Typewriter Pehe 10 is a regular weight, normal width, medium contrast, upright, normal x-height, monospaced font.
Keywords: props, posters, packaging, editorial, headlines, gritty, vintage, analog, worn, utilitarian, aging effect, print texture, document feel, retro tone, mechanical voice, distressed, inked, blotchy, ragged, stamped.
A monospaced, typewriter-like design with sturdy slabby terminals and compact, squared-off proportions. The letterforms show intentionally irregular edges and soft, inked-in contours, as if struck through a ribbon with uneven pressure. Strokes are generally consistent but broken up by small nicks, blobs, and rough counters, creating a slightly noisy texture while preserving clear silhouettes across caps, lowercase, and numerals.
Well-suited for designs that benefit from an aged, utilitarian imprint: film/TV props, zines, retro posters, album art, and packaging that wants a stamped or receipt-like feel. It can also work for short editorial callouts and headings where texture is desirable, while longer passages will read best with generous size and leading to accommodate the deliberate roughness.

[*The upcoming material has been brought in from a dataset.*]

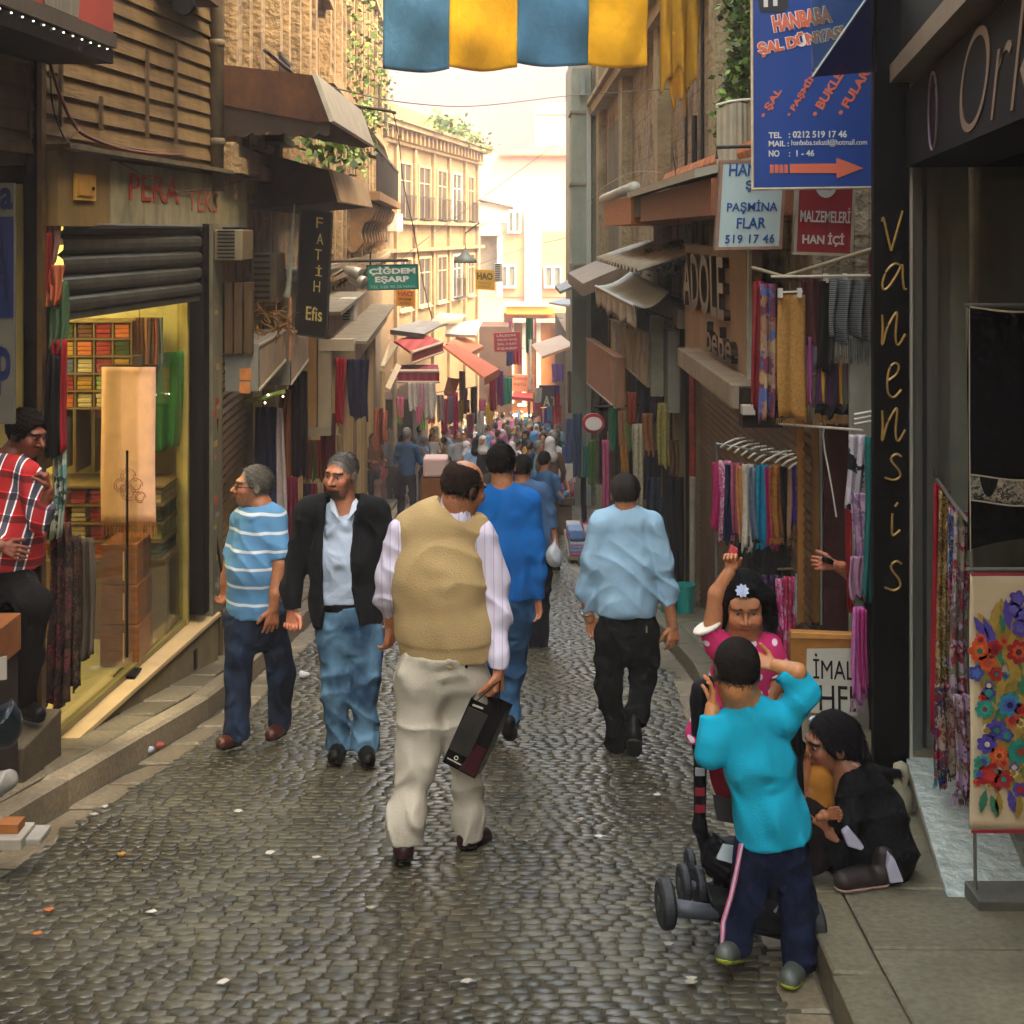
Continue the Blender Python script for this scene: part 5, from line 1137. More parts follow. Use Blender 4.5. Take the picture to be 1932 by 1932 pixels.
 MB().tube([W(1120, 786, 18.03), W(1122, 768, 18.03), (1.9, 18.03, W(0, 764, 18).z)], .015).build('bracket', IRON, t)
right_mid()
# ---- signs
def signs():
 cream = M('#e0a890', .5, .08, 5, .05); white = M('#d8d4ca', .5, .05, 4, 0); or_ = M('#d0684a', .5, .08, 4, .05)
 Y = 7.6
 t = Sign('banner_sign', 'large blue hanging banner with pink lettering, phone number and orange arrow', 'banner', W(1422, 355, Y), W(1645, 353, Y), W(1419, -60, Y), M('#17408a', .45, .12, 2, .1), .02)
 Hh = 415.; Ws_ = 224.
 def bx(u0, u1, v0, v1): return (u0-1421)/Ws_, (355-v1)/Hh, (u1-u0)/Ws_, (v1-v0)/Hh
 def T(s_, u0, u1, v0, v1, mt, **k): a, b, c, d = bx(u0, u1, v0, v1); return t.text(s_, a, b, c, d, mt, **k)
 def TB(s_, u0, u1, v0, v1, mt, bold=.05, **k):
  ol = M('#f0dccc', .5, .03, 4, 0); T(s_, u0-1, u1+1, v0-1, v1+1, ol, bold=bold+.045, depth=.002, name='lettering_outline', **k); T(s_, u0, u1, v0, v1, mt, bold=bold, depth=.006, **k)
 TB('HANBABA', 1462, 1574, 30, 62, or_, rot=.17); TB('ŞAL DÜNYASI', 1434, 1600, 78, 110, or_, rot=.2)
 for s_, u, vb, L, h in (('• ŞAL', 1446, 226, 62, 17), ('• PAŞMİNA', 1494, 224, 112, 17), ('• BUKLET', 1543, 224, 112, 17), ('• FULAR', 1592, 222, 98, 17)):
  a = (u-1421)/Ws_; b = (355-vb)/Hh; t.text(s_, a, b, L/Ws_, h/Hh, or_, bold=.035, rot=R(58), depth=.005)
 T('TEL', 1450, 1474, 250, 261, white, bold=.02); T(': 0212 519 17 46', 1488, 1598, 248, 261, white, bold=.02)
 T('MAIL :', 1450, 1488, 266, 277, white, bold=.02); T('hanbaba.tekstil@hotmail.com', 1493, 1636, 264, 278, white, bold=.0)
 T('NO', 1450, 1470, 284, 296, white, bold=.02); T(':  1 - 46', 1488, 1536, 284, 296, white, bold=.02)
 def q(u, v): return ((u-1421)/Ws_, (355-v)/Hh)
 for k in range(4): t.shape([q(1452+k*9, 327), q(1459+k*9, 327), q(1459+k*9, 311), q(1452+k*9, 311)], or_)
 t.shape([q(1490, 327), q(1578, 328), q(1578, 338), q(1629, 319), q(1578, 299), q(1578, 310), q(1490, 310)], or_)
 # bag emblem top left
 t.shape([q(1436, 22), q(1478, 24), q(1490, 12), q(1486, -6), q(1430, -6)], M('#26262a', .5), 'emblem'); t.shape([q(1442, 14), q(1450, 14), q(1450, -4), q(1442, -4)], white, 'emblem', lift=.006); t.shape([q(1460, 12), q(1468, 12), q(1468, -4), q(1460, -4)], white, 'emblem', lift=.006)
 MB().tube([W(1420, 358, Y-.03), W(1418, -60, Y-.03)], .008).build('frame_bar', M('#cbb794', .5), t.root); MB().tube([W(1418, 357, Y-.03), W(1648, 354, Y-.03)], .008).build('frame_bar', M('#a59878', .5), t.root)
 # white sign
 Y = 8.5
 t = Sign('shop_sign', 'white sign with blue lettering half behind the blue banner', 'sign', W(1349, 472, Y), W(1475, 470, Y), W(1359, 302, Y), M('#a9bdb8', .5, .06, 3, .05), .07, frame=M('#8c6a54', .6), fw=.02)
 b = M('#1d4a86', .5, .08, 4, 0)
 t.text('HAN', .14, .82, .42, .135, b, bold=.02); t.text('ŞAL', .4, .64, .35, .13, b, bold=.02); t.text('PAŞMİNA', .14, .40, .76, .155, b, bold=.02); t.text('FLAR', .3, .235, .44, .12, b, bold=.02); t.text('519 17 46', .14, .07, .74, .1, b, bold=.02, spacing=1.1)
 m = MB(); m.tube([W(1352, 300, Y), W(1352, 278, Y), W(1422, 276, Y)], .012); m.build('bracket', IRON, t.root)
 # red sign
 Y = 8.2
 t = Sign('shop_sign', 'red sign with white crescent and white lettering under the blue banner', 'sign', W(1497, 480, Y), W(1609, 484, Y), W(1503, 335, Y), M('#9c1c24', .5, .08, 3, .05), .05, frame=M('#a9a58c', .5), fw=.018)
 t.text('MALZEMELERİ', .09, .43, .84, .2, white, bold=.015); t.text('HAN İÇİ', .14, .12, .7, .18, white, bold=.03)
 pts = []
 for k in range(15): a = math.pi*(1.02+k/14*1.0); pts.append((.5+.18*math.cos(a), .92+.17*math.sin(a)))
 for k in range(15): a = math.pi*(2.02-k/14*1.0); pts.append((.56+.11*math.cos(a), .95+.1*math.sin(a)))
 t.shape(pts, white)
 # green sign
 Y = 18
 t = Sign('shop_sign', 'green hanging sign with white lettering over the street', 'sign', W(693, 548, Y), W(790, 546, Y), W(691, 500, Y), M('#0f7a66', .5, .06, 3, .05), .06, frame=M('#0c5248', .5), fw=.02)
 t.text('ÇİĞDEM', .05, .58, .9, .34, white, bold=.04); t.text('EŞARP', .16, .25, .66, .3, white, bold=.04); t.text('TEL 520 90 28 HAN', .06, .07, .86, .11, M('#8fc4b8', .5), bold=0)
 MB().tube([W(622, 493, Y), W(770, 491, Y)], .02).build('arm', IRON, t.root); MB().tube([W(698, 545, Y+.02), W(699, 475, Y+.02)], .012).build('hanger_rod', IRON, t.root)
 Y = 21
 t = Sign('shop_sign', 'small orange sign hanging below the green one', 'sign', W(748, 577, Y), W(783, 579, Y), W(747, 546, Y), M('#d28a1c', .5, .06, 3, .05), .04)
 t.text('HACI', .12, .62, .76, .3, M('#a82c1c', .5), bold=.03); t.text('BAYRAM', .15, .38, .66, .13, M('#5a3416', .5), bold=.02); t.text('ALTINDA', .2, .12, .6, .13, M('#5a3416', .5))
 Y = 36
 t = Sign('shop_sign', 'yellow sign with dark lettering in front of the pink house', 'sign', W(897, 546, Y), W(934, 548, Y), W(896, 508, Y), M('#c9a01c', .5, .06, 3, .05), .05)
 t.text('HAO', .1, .5, .8, .36, M('#3a3414', .5), bold=.04); t.text('TEKSTİL', .14, .28, .7, .12, M('#5a4a1c', .5)); t.text('ÇARŞI', .14, .1, .6, .12, M('#5a4a1c', .5))
 Y = 44
 t = Sign('shop_sign', 'red sign with four rows of white lettering above the crowd', 'sign', W(933, 664, Y), W(983, 662, Y), W(931, 628, Y), M('#b3262c', .5, .06, 3, .05), .08)
 for i, s_ in enumerate(('LÂLEZAR', 'GELİN BAŞI', 'ŞAL 3 KAT', 'EŞARP')): t.text(s_, .12, .78-i*.235, .74, .15, white, bold=.02)
 Y = 50
 t = Sign('shop_sign', 'salmon sign with red lettering in the middle above the crowd', 'sign', W(966, 738, Y), W(1008, 740, Y), W(966, 706, Y), M('#c9906c', .5, .1, 3, .05), .08)
 rr = M('#a83a34', .5); t.text('ÇARŞI', .08, .66, .6, .18, rr, bold=.03); t.text('KATLI', .08, .34, .55, .16, rr, bold=.03); t.shape([(.75, .4), (.92, .4), (.92, .8), (.75, .8)], rr)
 Y = 48
 t = Sign('shop_sign', 'black sign with pale letters AT above the red clothes', 'sign', W(1017, 768, Y), W(1055, 768, Y), W(1017, 727, Y), M('#2a2522', .6, .1, 3, .05), .08)
 t.text('A', .2, .02, .36, .5, M('#c4bda4', .5), bold=.03); t.text('T', .58, .04, .3, .45, M('#a59c88', .5), bold=.03)
 # spotlights, left facade
 for i, (u, v) in enumerate(((652, 508), (660, 524))):
  t = thing('spotlight', ['upper', 'lower'][i]+' grey metal spotlight on the left facade by the green sign', 'spotlight', tuple(W(u, v, 17)), 0, 'spotlights by the green sign')
  MB().lathe(W(u, v, 17), [(.03, -.02), (.05, .0), (.075, .12), (.09, .22), (.085, .225)], 16, (1, -.4, -.35)).build('housing', M('#a09c8c', .4, .15, 5, .05, metal=.3), t, smooth=True)
  MB().tube([W(u, v, 17), W(u-22, v+14, 17)], .012).build('arm', IRON, t)
 t = thing('street_lamp', 'grey dome shaped street lamp hanging before the ornate building', 'street lamp', tuple(W(878, 492, 30)))
 MB().lathe(W(878, 496, 30), [(.26, 0), (.27, .03), (.2, .12), (.08, .22), (.04, .3), (0, .31)], 20).build('shade', M('#6f7466', .5), t, smooth=True); MB().tube([W(878, 472, 30), W(878, 440, 30), W(905, 420, 30)], .015).build('arm', IRON, t)
signs()
# ================= goods on the right =================
GR = 'scarves on the white hangers of the rack'
# upper rail with hanging clothes
t = thing('clothes_rail', 'pale wooden rail tied with rope above the hanging clothes on the right', 'rail', tuple(W(1530, 520, 8)))
MB().tube([W(1420, 505, 8.4), W(1478, 522, 8.1), W(1645, 470, 7.7)], .012).build('pole', M('#8f8266', .7, .3, 9, .2), t)
MB().tube([W(1455, 522, 8.0), W(1648, 520, 7.8)], .008).build('pole', M('#b3ab94', .6), t)
GU = 'clothes on the upper rail at the right'
H(1422, 1440, 530, 770, 8.3, FAB('#7c1f22'), 'dark red long scarf, leftmost of the clothes on the upper right rail', 'scarf', GU, folds=2, amp=.02, taper=1.3)
H(1436, 1466, 535, 792, 8.2, PATCH(['#8a6248', '#6a3448', '#4c5a8a', '#94705a', '#5c2c3c', '#a58a62'], 14), 'mauve and blue patterned scarf beside the gold cloth on the right', 'scarf', GU, folds=2, amp=.03, taper=1.1)
o = H(1468, 1519, 556, 790, 8.0, M('#a5752f', .7, .35, 60, .4), 'gold flecked cloth hanging from a white clip hanger', 'cloth', GU, folds=1.5, amp=.012, taper=1.1, name='hanging_cloth', fr=.03)
H(1512, 1548, 525, 650, 8.05, FAB('#4c2420'), 'dark maroon cloth right of the gold one', 'cloth', GU, folds=2, amp=.02, name='hanging_cloth', taper=1)
H(1514, 1536, 635, 760, 8.04, BANDS([(0, '#9a4a78'), (.3, '#3c70a8'), (.65, '#a87484')], 8, 'X'), 'pink and sky blue striped scarf end under the maroon cloth', 'scarf', GU, folds=2, amp=.02, taper=1.0)
H(1545, 1578, 530, 700, 7.95, FAB('#15120f'), 'black top hanging beside the checked shawl', 'top', GU, folds=2, amp=.02, name='tank_top', taper=1.0)
H(1541, 1612, 685, 765, 8.0, BANDS([(0, '#3c1f3c'), (.25, '#b07c1c'), (.4, '#4a4a34'), (.6, '#4a1f48'), (.8, '#2c1c2c')], 9, 'X'), 'purple and yellow striped skirt with black hem on the right', 'skirt', GU, folds=3, amp=.02, name='skirt', taper=1.0)
H(1541, 1612, 762, 785, 7.99, FAB('#14100f'), 'black skirt hem band under the striped skirt', 'skirt', GU, folds=3, amp=.02, name='skirt_hem', taper=1.02, fr=.05, frc=FAB('#9a6a1c'))
H(1566, 1645, 527, 640, 7.85, BANDS([(0, '#3a3c3c'), (.35, '#6a6e6c'), (.6, '#2a2c2e'), (.8, '#7c807c')], 42, 'Z', warp=.9), 'grey checked woollen shawl hanging beside the black pillar', 'shawl', GU, folds=3, amp=.04, name='shawl', taper=1.0, fr=.14, frc=FAB('#4c4e4c'))
H(1640, 1660, 470, 530, 7.8, FAB('#6c1c3a'), 'magenta cloth tucked beside the lettered pillar at the top', 'cloth', GU, name='hanging_cloth')
for i, (u, v) in enumerate(((1470, 552), (1556, 524))):
 t = thing('clip_hanger', ['white clip hanger holding the gold cloth', 'white clip hanger holding the black top'][i], 'hanger', tuple(W(u+20, v, 7.98)), 0, 'clip hangers on the upper rail')
 MB().tube([W(u-2, v, 7.98), W(u+44, v-2, 7.98)], .006).build('bar', WHT, t); m = MB()
 for du in (2, 38): p = W(u+du, v+6, 7.97); m.box(p.x-.012, p.x+.012, 7.95, 7.99, p.z-.01, p.z+.045)
 m.build('clip', WHT, t); MB().tube([W(u+20, v, 7.98), W(u+20, v-18, 7.98), W(u+24, v-24, 7.98)], .0025).build('hook', ALU, t)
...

The overall tone feels archival and hands-on—suggesting paperwork, shipping labels, or photocopied documents. Its worn imprint and mechanical rhythm give it a gritty, analog character that reads as authentic and lived-in rather than pristine.
The font appears designed to emulate mechanical type output with accumulated wear—capturing the uneven inking, battered edges, and imperfect strike of physical typing. The goal seems to be delivering instant period flavor and tactile texture while keeping the disciplined alignment and rhythm of monospaced setting.
The distressed treatment is consistent across the set, producing a cohesive “used” color in text blocks. Numerals and capitals remain assertive and legible despite the roughened outlines, and the spacing reinforces a measured, machine-set cadence.